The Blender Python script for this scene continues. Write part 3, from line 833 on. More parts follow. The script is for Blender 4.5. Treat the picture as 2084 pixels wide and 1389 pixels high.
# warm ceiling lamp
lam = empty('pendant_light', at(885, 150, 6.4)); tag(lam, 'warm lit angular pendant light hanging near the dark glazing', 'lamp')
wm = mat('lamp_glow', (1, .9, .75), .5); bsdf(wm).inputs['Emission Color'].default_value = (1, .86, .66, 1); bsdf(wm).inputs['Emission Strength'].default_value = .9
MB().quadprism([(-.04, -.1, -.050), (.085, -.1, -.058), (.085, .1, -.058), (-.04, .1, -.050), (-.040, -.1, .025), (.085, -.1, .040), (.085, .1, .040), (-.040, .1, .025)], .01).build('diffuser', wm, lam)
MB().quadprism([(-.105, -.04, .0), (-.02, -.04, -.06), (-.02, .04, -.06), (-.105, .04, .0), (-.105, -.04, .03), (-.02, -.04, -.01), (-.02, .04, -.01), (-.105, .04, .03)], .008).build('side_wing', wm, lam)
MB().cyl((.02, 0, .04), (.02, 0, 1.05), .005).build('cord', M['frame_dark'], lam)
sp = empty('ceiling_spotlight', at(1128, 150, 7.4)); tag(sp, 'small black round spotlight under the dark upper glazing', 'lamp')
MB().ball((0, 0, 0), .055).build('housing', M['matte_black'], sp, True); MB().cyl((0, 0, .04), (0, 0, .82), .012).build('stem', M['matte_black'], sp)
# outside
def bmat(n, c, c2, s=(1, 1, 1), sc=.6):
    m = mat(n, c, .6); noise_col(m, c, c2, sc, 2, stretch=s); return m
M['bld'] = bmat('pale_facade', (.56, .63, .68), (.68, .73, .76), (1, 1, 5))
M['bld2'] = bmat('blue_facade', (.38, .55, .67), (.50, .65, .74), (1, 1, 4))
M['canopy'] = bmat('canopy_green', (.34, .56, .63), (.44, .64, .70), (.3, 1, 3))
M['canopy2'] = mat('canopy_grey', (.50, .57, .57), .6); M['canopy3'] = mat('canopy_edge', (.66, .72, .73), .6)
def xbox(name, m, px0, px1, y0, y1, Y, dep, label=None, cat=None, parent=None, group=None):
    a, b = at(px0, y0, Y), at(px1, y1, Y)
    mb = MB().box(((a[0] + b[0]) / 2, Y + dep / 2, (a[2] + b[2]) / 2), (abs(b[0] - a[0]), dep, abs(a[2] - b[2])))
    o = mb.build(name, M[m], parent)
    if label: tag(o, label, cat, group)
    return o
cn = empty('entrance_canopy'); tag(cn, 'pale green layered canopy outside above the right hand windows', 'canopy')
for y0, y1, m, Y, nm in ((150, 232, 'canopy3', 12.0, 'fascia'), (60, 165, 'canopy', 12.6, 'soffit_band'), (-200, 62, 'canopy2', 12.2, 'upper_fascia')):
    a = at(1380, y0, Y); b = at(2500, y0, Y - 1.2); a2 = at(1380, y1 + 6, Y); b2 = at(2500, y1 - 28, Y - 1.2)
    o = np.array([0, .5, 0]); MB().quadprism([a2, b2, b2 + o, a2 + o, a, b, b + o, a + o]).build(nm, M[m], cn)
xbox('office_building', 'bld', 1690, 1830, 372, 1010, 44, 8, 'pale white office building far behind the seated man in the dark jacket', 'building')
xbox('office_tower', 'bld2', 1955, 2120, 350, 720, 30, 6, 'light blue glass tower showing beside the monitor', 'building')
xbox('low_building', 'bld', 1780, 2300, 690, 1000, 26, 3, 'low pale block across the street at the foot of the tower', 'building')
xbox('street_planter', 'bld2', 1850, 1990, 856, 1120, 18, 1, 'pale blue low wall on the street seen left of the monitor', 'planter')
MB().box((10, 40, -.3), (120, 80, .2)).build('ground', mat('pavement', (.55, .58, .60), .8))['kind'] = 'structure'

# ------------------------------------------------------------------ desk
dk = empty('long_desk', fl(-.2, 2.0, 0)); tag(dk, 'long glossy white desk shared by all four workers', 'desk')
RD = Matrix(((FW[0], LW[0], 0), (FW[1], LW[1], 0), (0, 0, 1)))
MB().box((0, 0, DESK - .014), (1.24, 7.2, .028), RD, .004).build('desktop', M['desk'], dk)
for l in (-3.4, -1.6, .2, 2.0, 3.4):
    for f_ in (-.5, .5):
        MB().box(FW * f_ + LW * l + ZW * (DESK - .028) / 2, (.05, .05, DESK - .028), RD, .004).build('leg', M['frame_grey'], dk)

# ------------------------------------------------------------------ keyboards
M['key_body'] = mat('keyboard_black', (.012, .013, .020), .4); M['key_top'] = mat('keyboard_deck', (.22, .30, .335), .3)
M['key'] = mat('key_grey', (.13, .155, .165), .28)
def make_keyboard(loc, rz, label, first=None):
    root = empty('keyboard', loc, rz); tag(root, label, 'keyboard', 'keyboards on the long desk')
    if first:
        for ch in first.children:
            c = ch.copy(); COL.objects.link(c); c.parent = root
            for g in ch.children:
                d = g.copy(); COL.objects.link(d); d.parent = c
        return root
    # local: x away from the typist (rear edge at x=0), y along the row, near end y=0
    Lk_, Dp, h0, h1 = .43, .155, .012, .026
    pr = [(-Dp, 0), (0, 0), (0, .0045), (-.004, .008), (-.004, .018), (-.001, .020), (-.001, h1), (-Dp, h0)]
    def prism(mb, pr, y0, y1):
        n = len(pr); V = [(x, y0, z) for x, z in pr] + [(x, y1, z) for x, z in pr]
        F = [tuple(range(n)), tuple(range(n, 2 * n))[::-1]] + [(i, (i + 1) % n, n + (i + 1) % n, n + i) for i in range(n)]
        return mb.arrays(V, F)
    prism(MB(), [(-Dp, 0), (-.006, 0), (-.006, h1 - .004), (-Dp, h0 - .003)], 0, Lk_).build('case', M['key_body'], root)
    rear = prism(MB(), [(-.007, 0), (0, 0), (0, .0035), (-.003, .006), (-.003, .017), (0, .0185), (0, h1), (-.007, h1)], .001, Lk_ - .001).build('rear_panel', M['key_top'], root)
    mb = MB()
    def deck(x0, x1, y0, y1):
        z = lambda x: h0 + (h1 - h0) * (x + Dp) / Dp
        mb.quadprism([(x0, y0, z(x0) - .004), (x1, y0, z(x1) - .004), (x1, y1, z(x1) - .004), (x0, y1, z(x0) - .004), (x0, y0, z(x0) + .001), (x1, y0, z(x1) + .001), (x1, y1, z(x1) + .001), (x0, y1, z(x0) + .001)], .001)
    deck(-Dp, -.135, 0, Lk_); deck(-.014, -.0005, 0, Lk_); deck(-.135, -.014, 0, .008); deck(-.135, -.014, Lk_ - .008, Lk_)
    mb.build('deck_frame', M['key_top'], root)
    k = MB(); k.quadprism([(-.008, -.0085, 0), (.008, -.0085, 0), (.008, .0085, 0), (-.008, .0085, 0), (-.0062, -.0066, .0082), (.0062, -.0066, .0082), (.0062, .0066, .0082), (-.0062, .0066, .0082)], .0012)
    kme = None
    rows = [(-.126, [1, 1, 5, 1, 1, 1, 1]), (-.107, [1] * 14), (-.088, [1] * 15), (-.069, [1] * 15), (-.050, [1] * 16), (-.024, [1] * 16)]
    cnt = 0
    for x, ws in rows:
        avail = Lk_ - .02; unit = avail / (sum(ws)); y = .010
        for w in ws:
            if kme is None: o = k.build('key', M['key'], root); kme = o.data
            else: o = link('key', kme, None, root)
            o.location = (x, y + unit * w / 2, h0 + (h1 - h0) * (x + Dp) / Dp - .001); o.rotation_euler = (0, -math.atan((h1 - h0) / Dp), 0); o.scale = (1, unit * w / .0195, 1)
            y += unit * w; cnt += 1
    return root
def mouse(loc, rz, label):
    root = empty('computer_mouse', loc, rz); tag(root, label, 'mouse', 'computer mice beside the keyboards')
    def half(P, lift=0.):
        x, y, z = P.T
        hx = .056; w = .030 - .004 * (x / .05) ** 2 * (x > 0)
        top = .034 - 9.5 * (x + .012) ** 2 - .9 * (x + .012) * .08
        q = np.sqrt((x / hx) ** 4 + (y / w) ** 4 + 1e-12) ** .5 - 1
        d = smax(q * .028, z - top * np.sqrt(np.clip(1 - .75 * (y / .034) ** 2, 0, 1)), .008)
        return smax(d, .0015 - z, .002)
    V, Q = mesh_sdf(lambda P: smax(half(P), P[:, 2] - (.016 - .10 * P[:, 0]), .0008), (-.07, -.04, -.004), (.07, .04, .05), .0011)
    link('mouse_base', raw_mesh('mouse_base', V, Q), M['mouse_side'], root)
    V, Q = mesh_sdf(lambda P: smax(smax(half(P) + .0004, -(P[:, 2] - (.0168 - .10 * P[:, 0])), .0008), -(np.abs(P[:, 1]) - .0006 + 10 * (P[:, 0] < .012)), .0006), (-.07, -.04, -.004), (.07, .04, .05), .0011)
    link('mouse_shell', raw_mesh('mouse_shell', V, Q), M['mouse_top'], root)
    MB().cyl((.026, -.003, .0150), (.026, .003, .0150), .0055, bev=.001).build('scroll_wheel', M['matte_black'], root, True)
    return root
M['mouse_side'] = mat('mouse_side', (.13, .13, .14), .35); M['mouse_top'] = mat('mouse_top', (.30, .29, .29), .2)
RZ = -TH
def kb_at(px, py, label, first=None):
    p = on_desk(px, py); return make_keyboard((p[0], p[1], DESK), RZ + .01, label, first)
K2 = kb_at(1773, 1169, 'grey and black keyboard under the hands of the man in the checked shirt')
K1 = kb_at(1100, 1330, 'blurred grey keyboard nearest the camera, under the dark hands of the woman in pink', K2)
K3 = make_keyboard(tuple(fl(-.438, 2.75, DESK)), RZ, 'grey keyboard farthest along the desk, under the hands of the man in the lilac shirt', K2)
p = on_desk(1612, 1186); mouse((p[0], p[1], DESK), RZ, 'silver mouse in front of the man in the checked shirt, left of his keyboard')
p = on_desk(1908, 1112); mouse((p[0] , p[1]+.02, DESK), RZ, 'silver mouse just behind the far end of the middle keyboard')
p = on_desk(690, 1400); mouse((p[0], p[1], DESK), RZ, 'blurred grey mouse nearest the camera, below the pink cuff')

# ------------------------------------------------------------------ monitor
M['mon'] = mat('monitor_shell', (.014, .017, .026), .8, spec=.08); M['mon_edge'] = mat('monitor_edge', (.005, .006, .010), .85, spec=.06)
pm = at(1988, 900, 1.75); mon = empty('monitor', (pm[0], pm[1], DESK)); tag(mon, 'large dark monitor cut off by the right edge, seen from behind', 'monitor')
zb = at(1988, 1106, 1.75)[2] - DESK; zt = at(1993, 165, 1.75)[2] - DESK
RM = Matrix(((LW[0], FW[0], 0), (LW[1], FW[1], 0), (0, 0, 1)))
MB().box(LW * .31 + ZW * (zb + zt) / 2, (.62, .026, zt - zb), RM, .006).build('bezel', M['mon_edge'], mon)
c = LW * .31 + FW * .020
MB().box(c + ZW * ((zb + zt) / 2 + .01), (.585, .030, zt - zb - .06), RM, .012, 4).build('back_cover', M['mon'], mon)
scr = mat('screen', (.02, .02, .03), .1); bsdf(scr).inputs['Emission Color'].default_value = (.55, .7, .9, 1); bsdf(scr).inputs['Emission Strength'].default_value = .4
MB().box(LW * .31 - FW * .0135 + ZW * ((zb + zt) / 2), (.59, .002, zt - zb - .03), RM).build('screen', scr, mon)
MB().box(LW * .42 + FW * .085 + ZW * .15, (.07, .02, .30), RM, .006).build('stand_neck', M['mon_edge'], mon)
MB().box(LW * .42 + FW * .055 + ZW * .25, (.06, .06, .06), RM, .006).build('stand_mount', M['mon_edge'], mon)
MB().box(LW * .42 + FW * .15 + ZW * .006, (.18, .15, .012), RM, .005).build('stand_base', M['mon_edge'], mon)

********

● Problem
Pick out the lines that contain "from" and copy them.

● Exercise response
The Blender Python script for this scene continues. Write part 3, from line 833 on. More parts follow. The script is for Blender 4.5. Treat the picture as 2084 pixels wide and 1389 pixels high.
    # local: x away from the typist (rear edge at x=0), y along the row, near end y=0
pm = at(1988, 900, 1.75); mon = empty('monitor', (pm[0], pm[1], DESK)); tag(mon, 'large dark monitor cut off by the right edge, seen from behind', 'monitor')